Thursday, March 29, 2012

A Little Dynamic Scoring of the House Budget

In a recently released report the Congressional Budget Office calculated how debt reduction with the House Budget Resolution (which just passed the House today), would affect GNP in the United States. The CBO took the spending and tax parameters from the House Budget Committee staff and computed the resulting deficit and debt. They then compared the debt path under the House budget with the debt path under their "extended alternative fiscal scenario, which is their description of current law and its most likely extensions. They then estimated the effect of the different debt levels on economic output.  This is a "little" dynamic scoring in the sense that other positive effects of lower marginal tax rates and other incentives in the House budget plan are ignored. 

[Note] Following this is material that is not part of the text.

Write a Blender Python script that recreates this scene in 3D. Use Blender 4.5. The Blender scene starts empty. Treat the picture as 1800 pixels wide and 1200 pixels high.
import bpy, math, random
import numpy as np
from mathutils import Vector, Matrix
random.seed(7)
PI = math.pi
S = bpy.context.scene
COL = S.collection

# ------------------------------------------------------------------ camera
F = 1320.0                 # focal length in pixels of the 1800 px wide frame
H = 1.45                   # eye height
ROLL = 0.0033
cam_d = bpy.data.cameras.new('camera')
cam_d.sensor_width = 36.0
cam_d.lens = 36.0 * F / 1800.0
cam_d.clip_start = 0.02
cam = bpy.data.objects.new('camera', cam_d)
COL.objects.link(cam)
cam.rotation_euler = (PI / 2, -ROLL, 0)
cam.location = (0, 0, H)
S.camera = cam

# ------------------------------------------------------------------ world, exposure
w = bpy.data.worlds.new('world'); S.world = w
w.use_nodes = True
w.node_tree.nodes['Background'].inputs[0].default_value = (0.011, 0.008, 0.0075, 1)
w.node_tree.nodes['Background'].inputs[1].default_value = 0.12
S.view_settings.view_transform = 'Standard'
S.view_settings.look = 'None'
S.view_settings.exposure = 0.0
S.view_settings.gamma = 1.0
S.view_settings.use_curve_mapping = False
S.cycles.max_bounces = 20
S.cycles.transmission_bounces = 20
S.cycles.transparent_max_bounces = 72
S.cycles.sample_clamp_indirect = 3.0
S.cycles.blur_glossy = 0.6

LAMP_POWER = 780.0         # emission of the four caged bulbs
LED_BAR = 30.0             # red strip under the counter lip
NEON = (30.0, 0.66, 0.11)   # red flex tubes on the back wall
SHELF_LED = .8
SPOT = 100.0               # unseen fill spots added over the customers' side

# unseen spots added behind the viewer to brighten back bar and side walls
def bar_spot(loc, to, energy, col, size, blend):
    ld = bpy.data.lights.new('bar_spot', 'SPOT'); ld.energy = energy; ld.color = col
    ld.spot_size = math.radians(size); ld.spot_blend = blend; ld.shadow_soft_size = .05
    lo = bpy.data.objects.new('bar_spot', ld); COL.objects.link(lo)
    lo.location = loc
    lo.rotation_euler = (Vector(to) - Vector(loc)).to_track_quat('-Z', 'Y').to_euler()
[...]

Nevertheless, CBO reports that the reduced level of debt has large positive economic effects. I created the following "fan charts" to illustrate this.

The fan charts represent the range of uncertainty as reported by CBO. If you take the midpoint of the fan charts, you will find that GNP is 19 percent greater in 2040 under the House plan and the gap continued to grow after that. That is about $5.6 trillion per year and growing. The difference is three times the maximum annual loss of output under the Great Recession, but it continues year after year.

The difference in the federal debt as a fraction of the economy under the two scenarios is shown in the next chart. While CBO projections go through 2050 under the House plan, the CBO does not report numbers greater than 200 percent of GDP in the alternative fiscal scenario. In the chart, I estimated the actual percent by extrapolating the 2011 Long Term Scenario and showing the little star. But no matter how you look at it, the effect on the debt and thus the economy is huge.